Die Doku »Agent of Happiness« begleitet zwei Beauftrage der Bhutaner Regierung, die die Menschen nach ihrem Glücks­empfinden befragen

  • Gunnar Decker
  • Lesedauer: 6 Min.
Zwei reisende Revisoren des Glücks
Zwei reisende Revisoren des Glücks

Glück ist der erfüllte Moment, das Gleichgewicht zwischen innen und außen. Ein flüchtiger Moment meist nur der Harmonie des Einzelnen mit der Welt. Ein seltener Moment gesteigerter positiver Selbstwahrnehmung. Dem Glück also sollte man besser nicht hinterherjagen, denn schon dem Versuch, es mit entschlossenem Griff in Besitz zu bringen, weiß es sich zu entziehen.

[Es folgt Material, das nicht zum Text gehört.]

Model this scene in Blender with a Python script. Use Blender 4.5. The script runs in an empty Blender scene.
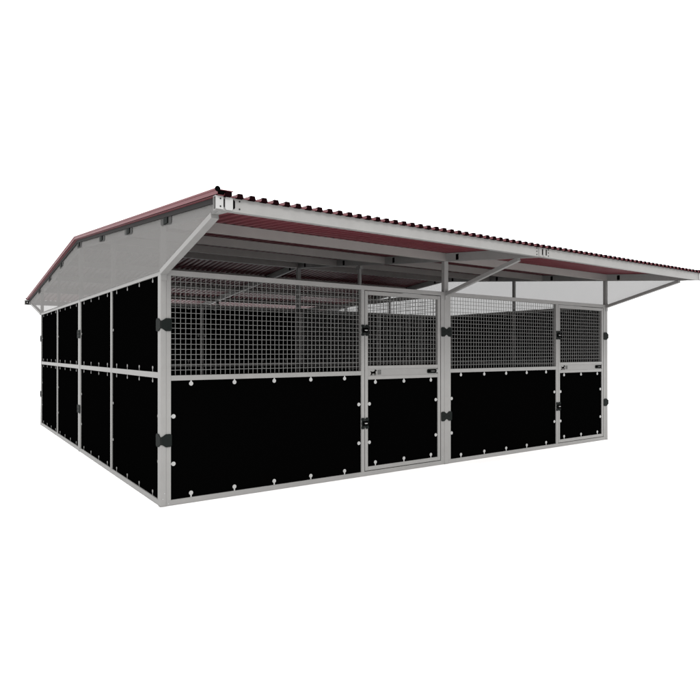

Sollte man überhaupt dem Glück einen so entscheidenden Platz im Leben einräumen? Glück ist doch schon, wenn einem kein Unglück zustößt, man immer noch – irgendwie – weiterlebt. Oder sollte man Glück mit Zufriedenheit übersetzen? Aber zufriedene Menschen sind auch wieder unerträglich, schon weil es von der Zufriedenheit zur Selbstgerechtigkeit nicht weit ist. Also, vergiss das Glück und tue, was zu tun ist? Das scheint mir auf jeden Fall ein besserer Ansatz zu vermeiden, dass man schließlich mit sich ganz und gar unzufrieden wird. Wer nur dasitzt und auf das Glück wartet, wird es garantiert versäumen.

Da scheint es interessant, dass in Bhutan, im Himalaya zwischen Indien und Tibet gelegen, das bis in die 90er Jahre vollkommen von der Welt abgeschnitten war (als letztes Land keinen Fernsehempfang hatte), das Glück oberstes Ziel der Politik des Königshauses ist. Staatlich verordnetes Glück? Das klingt verdächtig nach einer Ideologie, der man nicht entfliehen kann. Aber in Bhutan meint man es ernst damit, stellt dem Bruttoinlandsprodukt das »Bruttonationalglück« entgegen – und um dieses zu ermitteln, werden jedes Jahr Dutzende Beauftrage entsandt, noch in den entlegensten Gebieten Menschen anhand eines Fragebogens zu ihrer Lebenssituation zu befragen. Aus den Antworten wird dann der landesweite Glücksindex ermittelt.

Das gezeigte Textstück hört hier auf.